Your goal: Please quote exactly the opening lines of the data, from the first line to the one where "SC.render.resolution_x = 1024;" appears.

Data block:
┌──

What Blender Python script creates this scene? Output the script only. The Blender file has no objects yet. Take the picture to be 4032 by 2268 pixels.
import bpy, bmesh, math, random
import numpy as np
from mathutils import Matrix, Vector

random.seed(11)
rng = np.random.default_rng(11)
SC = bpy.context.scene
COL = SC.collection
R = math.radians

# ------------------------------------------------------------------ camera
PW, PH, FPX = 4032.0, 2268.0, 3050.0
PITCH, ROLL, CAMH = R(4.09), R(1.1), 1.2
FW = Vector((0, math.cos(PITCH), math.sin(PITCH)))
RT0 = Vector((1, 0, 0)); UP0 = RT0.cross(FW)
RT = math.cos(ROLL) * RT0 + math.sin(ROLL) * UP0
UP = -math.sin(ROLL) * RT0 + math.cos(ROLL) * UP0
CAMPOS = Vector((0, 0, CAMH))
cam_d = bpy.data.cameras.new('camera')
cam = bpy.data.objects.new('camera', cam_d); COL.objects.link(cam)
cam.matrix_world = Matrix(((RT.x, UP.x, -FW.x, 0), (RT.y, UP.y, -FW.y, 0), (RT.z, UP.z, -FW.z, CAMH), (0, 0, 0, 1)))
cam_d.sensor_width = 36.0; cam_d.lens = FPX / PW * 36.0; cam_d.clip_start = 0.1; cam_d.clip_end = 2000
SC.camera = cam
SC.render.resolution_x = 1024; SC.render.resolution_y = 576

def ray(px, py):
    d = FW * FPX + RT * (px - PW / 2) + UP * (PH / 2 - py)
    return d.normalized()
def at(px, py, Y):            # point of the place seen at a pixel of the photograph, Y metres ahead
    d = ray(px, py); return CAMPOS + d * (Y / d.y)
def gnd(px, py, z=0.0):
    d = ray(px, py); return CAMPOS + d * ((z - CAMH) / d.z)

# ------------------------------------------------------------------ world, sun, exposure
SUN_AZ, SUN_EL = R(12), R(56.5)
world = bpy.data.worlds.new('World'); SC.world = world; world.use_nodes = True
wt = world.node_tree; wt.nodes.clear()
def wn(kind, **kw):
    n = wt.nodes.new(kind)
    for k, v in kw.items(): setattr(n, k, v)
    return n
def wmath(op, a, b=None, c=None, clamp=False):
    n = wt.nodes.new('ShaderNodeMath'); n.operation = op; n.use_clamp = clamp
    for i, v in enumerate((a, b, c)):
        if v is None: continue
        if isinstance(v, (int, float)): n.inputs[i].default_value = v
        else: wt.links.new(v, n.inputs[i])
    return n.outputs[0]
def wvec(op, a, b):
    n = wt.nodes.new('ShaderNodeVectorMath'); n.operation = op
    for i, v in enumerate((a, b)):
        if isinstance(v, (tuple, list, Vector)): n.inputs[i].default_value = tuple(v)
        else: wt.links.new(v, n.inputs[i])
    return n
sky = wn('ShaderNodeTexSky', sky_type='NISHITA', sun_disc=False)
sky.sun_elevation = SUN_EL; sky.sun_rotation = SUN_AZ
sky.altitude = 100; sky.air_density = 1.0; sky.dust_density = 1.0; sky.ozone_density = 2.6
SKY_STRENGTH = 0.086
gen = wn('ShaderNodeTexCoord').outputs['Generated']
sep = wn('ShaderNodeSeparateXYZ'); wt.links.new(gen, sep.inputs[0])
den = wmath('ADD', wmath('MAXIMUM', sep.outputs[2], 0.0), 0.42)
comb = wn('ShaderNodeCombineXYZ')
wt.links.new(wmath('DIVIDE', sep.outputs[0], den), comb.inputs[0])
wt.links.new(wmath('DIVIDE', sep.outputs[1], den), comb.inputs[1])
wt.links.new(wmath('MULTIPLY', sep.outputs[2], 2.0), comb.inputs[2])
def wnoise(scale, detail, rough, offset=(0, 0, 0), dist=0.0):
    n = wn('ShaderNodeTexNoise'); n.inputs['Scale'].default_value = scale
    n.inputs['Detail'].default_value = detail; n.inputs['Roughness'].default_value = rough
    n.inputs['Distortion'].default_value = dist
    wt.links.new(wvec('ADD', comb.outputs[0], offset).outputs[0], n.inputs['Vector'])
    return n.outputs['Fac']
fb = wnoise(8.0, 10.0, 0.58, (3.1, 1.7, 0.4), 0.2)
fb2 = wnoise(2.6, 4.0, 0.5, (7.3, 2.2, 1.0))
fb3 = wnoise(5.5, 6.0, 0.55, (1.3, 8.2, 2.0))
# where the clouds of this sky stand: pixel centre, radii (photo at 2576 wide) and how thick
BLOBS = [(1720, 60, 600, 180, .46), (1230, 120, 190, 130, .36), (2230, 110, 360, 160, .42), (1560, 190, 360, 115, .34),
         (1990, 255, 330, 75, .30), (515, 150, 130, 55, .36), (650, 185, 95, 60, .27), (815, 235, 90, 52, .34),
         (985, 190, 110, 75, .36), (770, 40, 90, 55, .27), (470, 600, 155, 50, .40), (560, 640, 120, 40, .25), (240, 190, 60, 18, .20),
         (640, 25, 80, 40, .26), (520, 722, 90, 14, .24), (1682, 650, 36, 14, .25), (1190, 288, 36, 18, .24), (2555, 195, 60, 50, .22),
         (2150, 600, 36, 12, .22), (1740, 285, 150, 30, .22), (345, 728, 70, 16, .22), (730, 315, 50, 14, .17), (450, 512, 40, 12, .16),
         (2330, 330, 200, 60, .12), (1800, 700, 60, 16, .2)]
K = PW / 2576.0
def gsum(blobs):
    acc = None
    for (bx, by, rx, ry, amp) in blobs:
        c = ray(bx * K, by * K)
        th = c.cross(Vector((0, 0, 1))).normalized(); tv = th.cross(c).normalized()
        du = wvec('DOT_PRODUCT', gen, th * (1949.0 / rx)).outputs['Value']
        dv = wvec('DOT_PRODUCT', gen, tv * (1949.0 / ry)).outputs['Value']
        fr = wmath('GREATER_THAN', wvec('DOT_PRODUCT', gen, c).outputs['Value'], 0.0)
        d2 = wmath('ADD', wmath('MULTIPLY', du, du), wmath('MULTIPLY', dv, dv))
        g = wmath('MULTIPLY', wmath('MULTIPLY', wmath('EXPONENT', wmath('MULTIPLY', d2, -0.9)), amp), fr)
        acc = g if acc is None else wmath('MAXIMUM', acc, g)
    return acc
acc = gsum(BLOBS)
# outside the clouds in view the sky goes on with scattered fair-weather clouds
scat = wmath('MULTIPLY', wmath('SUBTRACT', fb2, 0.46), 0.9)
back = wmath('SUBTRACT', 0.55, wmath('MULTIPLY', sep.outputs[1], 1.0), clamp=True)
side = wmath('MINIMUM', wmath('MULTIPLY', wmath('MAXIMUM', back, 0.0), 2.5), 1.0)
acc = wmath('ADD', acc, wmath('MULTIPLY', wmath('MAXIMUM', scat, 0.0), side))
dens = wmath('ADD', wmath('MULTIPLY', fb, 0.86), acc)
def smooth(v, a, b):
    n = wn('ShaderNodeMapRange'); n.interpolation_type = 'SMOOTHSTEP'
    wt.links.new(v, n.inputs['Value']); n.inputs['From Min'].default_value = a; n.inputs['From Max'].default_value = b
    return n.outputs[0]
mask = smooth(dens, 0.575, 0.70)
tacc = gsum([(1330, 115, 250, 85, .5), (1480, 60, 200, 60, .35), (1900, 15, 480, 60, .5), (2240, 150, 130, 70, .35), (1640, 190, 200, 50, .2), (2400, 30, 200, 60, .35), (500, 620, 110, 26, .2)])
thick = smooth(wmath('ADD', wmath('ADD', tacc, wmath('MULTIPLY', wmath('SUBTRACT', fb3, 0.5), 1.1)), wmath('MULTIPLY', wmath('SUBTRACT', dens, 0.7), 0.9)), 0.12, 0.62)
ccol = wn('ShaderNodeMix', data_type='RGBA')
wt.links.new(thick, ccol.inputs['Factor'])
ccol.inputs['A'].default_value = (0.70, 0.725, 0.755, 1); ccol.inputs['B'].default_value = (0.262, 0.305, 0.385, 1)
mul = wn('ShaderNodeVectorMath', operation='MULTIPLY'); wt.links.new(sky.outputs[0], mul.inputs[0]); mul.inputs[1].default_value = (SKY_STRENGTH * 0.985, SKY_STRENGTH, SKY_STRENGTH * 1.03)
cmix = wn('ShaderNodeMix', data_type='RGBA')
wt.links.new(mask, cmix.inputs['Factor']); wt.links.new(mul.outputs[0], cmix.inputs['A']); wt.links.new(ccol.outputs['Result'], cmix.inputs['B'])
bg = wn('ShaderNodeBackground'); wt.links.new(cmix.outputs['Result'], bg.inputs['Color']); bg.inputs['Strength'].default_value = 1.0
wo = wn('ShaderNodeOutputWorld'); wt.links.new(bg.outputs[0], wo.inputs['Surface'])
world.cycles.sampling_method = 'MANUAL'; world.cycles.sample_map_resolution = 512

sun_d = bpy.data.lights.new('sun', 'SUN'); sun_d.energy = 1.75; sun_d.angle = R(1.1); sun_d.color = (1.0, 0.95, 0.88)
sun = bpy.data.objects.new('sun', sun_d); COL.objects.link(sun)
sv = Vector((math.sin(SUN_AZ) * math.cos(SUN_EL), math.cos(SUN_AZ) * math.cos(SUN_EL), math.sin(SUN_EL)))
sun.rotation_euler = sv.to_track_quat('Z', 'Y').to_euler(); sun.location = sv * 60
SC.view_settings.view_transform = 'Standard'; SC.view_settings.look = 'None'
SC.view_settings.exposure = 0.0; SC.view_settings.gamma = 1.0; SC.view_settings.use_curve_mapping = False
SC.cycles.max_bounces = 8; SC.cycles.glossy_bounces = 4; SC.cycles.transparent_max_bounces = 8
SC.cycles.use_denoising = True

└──

Correct result:
What Blender Python script creates this scene? Output the script only. The Blender file has no objects yet. Take the picture to be 4032 by 2268 pixels.
import bpy, bmesh, math, random
import numpy as np
from mathutils import Matrix, Vector

random.seed(11)
rng = np.random.default_rng(11)
SC = bpy.context.scene
COL = SC.collection
R = math.radians

# ------------------------------------------------------------------ camera
PW, PH, FPX = 4032.0, 2268.0, 3050.0
PITCH, ROLL, CAMH = R(4.09), R(1.1), 1.2
FW = Vector((0, math.cos(PITCH), math.sin(PITCH)))
RT0 = Vector((1, 0, 0)); UP0 = RT0.cross(FW)
RT = math.cos(ROLL) * RT0 + math.sin(ROLL) * UP0
UP = -math.sin(ROLL) * RT0 + math.cos(ROLL) * UP0
CAMPOS = Vector((0, 0, CAMH))
cam_d = bpy.data.cameras.new('camera')
cam = bpy.data.objects.new('camera', cam_d); COL.objects.link(cam)
cam.matrix_world = Matrix(((RT.x, UP.x, -FW.x, 0), (RT.y, UP.y, -FW.y, 0), (RT.z, UP.z, -FW.z, CAMH), (0, 0, 0, 1)))
cam_d.sensor_width = 36.0; cam_d.lens = FPX / PW * 36.0; cam_d.clip_start = 0.1; cam_d.clip_end = 2000
SC.camera = cam
SC.render.resolution_x = 1024; SC.render.resolution_y = 576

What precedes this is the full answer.